14. WOULD A FLY WITHOUT WINGS BE CALLED A WALK?

15. WHY DO THEY LOCK GAS STATION BATHROOMS? ARE THEY AFRAID SOMEONE WILL CLEAN THEM?

16. IF A TURTLE DOESN'T HAVE A SHELL, IS HE HOMELESS OR NAKED?

17. CAN VEGETARIANS EAT ANIMAL CRACKERS?

18. IF THE POLICE ARREST A MIME, DO THEY TELL HIM HE HAS THE RIGHT TO REMAIN SILENT?

19. WHY DO THEY PUT BRAILLE ON THE DRIVE-THROUGH BANK MACHINES?

20. HOW DO THEY GET DEER TO CROSS THE ROAD ONLY AT THOSE YELLOW ROAD SIGNS?

21. WHAT WAS THE BEST THING BEFORE SLICED BREAD?

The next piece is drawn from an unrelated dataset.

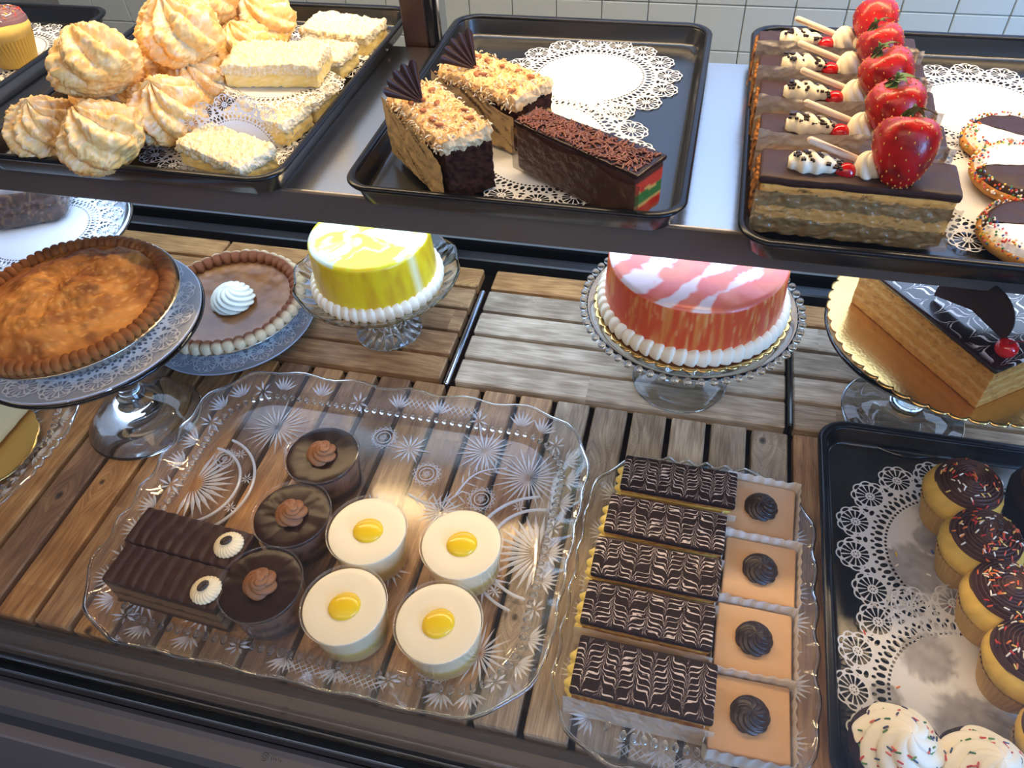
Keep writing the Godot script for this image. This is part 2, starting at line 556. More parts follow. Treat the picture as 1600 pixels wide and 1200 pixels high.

22. ONE NICE THING ABOUT EGOTISTS: THEY DON'T TALK ABOUT OTHER PEOPLE.

23. DOES THE LITTLE MERMAID WEAR AN ALGEBRA?

24. DO INFANTS ENJOY INFANCY AS MUCH AS ADULTS ENJOY ADULTERY?

25. HOW IS IT POSSIBLE TO HAVE A CIVIL WAR?

26. IF ONE SYNCHRONIZED SWIMMER DROWNS, DO THE REST DROWN TOO?

27. IF YOU ATE BOTH PASTA AND ANTIPASTO, WOULD YOU STILL BE HUNGRY?

28. IF YOU TRY TO FAIL, AND SUCCEED, WHICH HAVE YOU DONE?

29. WHOSE CRUEL IDEA WAS IT FOR THE WORD 'LISP' TO HAVE 'S' IN IT?

30. WHY ARE HEMORRHOIDS CALLED "HEMORRHOIDS" INSTEAD OF "ASSTEROIDS"?

31. WHY IS IT CALLED TOURIST SEASON IF WE CAN'T SHOOT AT THEM?

32. WHY IS THERE AN EXPIRATION DATE ON SOUR CREAM?

33. IF YOU SPIN AN ORIENTAL PERSON IN A CIRCLE THREE TIMES, DO THEY BECOME DISORIENTED?

34. CAN AN ATHEIST GET INSURANCE AGAINST ACTS OF GOD?